═════ DATA ═════

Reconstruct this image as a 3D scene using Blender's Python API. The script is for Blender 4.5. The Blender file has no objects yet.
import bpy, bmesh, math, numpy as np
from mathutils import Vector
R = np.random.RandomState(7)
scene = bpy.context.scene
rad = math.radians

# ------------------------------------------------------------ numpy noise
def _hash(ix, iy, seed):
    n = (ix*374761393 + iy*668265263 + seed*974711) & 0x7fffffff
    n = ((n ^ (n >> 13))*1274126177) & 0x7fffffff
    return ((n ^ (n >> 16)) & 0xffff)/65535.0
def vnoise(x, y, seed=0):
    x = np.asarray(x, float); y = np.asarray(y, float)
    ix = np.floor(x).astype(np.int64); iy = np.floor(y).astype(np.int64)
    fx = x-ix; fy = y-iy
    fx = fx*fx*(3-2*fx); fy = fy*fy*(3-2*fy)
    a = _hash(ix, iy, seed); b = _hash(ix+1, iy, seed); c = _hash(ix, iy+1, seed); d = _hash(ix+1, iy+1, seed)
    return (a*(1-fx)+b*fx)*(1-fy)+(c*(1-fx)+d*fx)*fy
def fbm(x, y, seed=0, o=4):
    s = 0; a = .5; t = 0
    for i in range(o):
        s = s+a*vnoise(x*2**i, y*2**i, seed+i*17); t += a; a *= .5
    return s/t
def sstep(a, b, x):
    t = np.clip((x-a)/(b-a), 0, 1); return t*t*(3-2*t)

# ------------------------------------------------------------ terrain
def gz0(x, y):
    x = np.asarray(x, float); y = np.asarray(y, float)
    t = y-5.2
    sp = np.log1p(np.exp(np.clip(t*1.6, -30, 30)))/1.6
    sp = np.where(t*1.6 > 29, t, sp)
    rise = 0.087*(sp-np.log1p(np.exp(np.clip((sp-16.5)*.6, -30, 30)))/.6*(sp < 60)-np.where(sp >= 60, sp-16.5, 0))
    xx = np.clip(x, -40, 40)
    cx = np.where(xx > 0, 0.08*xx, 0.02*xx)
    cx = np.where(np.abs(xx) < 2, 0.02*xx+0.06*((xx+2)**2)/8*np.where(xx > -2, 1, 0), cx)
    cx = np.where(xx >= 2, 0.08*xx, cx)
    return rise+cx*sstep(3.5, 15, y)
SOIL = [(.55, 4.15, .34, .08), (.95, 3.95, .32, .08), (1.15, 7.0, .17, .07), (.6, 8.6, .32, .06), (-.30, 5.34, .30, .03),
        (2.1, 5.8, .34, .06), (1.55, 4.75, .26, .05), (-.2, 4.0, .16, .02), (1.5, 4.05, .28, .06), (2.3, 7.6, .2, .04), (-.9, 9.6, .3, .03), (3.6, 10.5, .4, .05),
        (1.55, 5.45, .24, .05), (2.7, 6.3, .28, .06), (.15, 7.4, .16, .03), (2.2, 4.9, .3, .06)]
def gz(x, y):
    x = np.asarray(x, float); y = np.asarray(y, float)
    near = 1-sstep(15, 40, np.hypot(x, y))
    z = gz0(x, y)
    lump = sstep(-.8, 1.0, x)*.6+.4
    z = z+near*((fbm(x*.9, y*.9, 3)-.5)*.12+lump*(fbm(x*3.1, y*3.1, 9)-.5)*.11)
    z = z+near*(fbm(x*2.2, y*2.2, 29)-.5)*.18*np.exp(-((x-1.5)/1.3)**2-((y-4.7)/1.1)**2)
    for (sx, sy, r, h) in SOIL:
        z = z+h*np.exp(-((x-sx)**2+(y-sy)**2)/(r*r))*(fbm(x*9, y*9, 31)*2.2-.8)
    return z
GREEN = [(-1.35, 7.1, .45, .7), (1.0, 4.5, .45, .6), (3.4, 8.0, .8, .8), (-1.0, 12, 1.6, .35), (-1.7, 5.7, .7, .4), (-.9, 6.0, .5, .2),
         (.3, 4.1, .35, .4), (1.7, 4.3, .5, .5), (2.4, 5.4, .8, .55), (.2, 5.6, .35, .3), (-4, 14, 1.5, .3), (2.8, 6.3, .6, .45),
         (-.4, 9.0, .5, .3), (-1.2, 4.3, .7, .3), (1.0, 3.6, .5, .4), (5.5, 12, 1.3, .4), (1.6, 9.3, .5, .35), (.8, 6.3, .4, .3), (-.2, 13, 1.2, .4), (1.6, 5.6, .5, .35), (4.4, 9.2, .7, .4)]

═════

STATED EXERCISE:
Using the data above, reproduce every line exactly.

RESULT OF THE TASK:
Reconstruct this image as a 3D scene using Blender's Python API. The script is for Blender 4.5. The Blender file has no objects yet.
import bpy, bmesh, math, numpy as np
from mathutils import Vector
R = np.random.RandomState(7)
scene = bpy.context.scene
rad = math.radians

# ------------------------------------------------------------ numpy noise
def _hash(ix, iy, seed):
    n = (ix*374761393 + iy*668265263 + seed*974711) & 0x7fffffff
    n = ((n ^ (n >> 13))*1274126177) & 0x7fffffff
    return ((n ^ (n >> 16)) & 0xffff)/65535.0
def vnoise(x, y, seed=0):
    x = np.asarray(x, float); y = np.asarray(y, float)
    ix = np.floor(x).astype(np.int64); iy = np.floor(y).astype(np.int64)
    fx = x-ix; fy = y-iy
    fx = fx*fx*(3-2*fx); fy = fy*fy*(3-2*fy)
    a = _hash(ix, iy, seed); b = _hash(ix+1, iy, seed); c = _hash(ix, iy+1, seed); d = _hash(ix+1, iy+1, seed)
    return (a*(1-fx)+b*fx)*(1-fy)+(c*(1-fx)+d*fx)*fy
def fbm(x, y, seed=0, o=4):
    s = 0; a = .5; t = 0
    for i in range(o):
        s = s+a*vnoise(x*2**i, y*2**i, seed+i*17); t += a; a *= .5
    return s/t
def sstep(a, b, x):
    t = np.clip((x-a)/(b-a), 0, 1); return t*t*(3-2*t)

# ------------------------------------------------------------ terrain
def gz0(x, y):
    x = np.asarray(x, float); y = np.asarray(y, float)
    t = y-5.2
    sp = np.log1p(np.exp(np.clip(t*1.6, -30, 30)))/1.6
    sp = np.where(t*1.6 > 29, t, sp)
    rise = 0.087*(sp-np.log1p(np.exp(np.clip((sp-16.5)*.6, -30, 30)))/.6*(sp < 60)-np.where(sp >= 60, sp-16.5, 0))
    xx = np.clip(x, -40, 40)
    cx = np.where(xx > 0, 0.08*xx, 0.02*xx)
    cx = np.where(np.abs(xx) < 2, 0.02*xx+0.06*((xx+2)**2)/8*np.where(xx > -2, 1, 0), cx)
    cx = np.where(xx >= 2, 0.08*xx, cx)
    return rise+cx*sstep(3.5, 15, y)
SOIL = [(.55, 4.15, .34, .08), (.95, 3.95, .32, .08), (1.15, 7.0, .17, .07), (.6, 8.6, .32, .06), (-.30, 5.34, .30, .03),
        (2.1, 5.8, .34, .06), (1.55, 4.75, .26, .05), (-.2, 4.0, .16, .02), (1.5, 4.05, .28, .06), (2.3, 7.6, .2, .04), (-.9, 9.6, .3, .03), (3.6, 10.5, .4, .05),
        (1.55, 5.45, .24, .05), (2.7, 6.3, .28, .06), (.15, 7.4, .16, .03), (2.2, 4.9, .3, .06)]
def gz(x, y):
    x = np.asarray(x, float); y = np.asarray(y, float)
    near = 1-sstep(15, 40, np.hypot(x, y))
    z = gz0(x, y)
    lump = sstep(-.8, 1.0, x)*.6+.4
    z = z+near*((fbm(x*.9, y*.9, 3)-.5)*.12+lump*(fbm(x*3.1, y*3.1, 9)-.5)*.11)
    z = z+near*(fbm(x*2.2, y*2.2, 29)-.5)*.18*np.exp(-((x-1.5)/1.3)**2-((y-4.7)/1.1)**2)
    for (sx, sy, r, h) in SOIL:
        z = z+h*np.exp(-((x-sx)**2+(y-sy)**2)/(r*r))*(fbm(x*9, y*9, 31)*2.2-.8)
    return z
GREEN = [(-1.35, 7.1, .45, .7), (1.0, 4.5, .45, .6), (3.4, 8.0, .8, .8), (-1.0, 12, 1.6, .35), (-1.7, 5.7, .7, .4), (-.9, 6.0, .5, .2),
         (.3, 4.1, .35, .4), (1.7, 4.3, .5, .5), (2.4, 5.4, .8, .55), (.2, 5.6, .35, .3), (-4, 14, 1.5, .3), (2.8, 6.3, .6, .45),
         (-.4, 9.0, .5, .3), (-1.2, 4.3, .7, .3), (1.0, 3.6, .5, .4), (5.5, 12, 1.3, .4), (1.6, 9.3, .5, .35), (.8, 6.3, .4, .3), (-.2, 13, 1.2, .4), (1.6, 5.6, .5, .35), (4.4, 9.2, .7, .4)]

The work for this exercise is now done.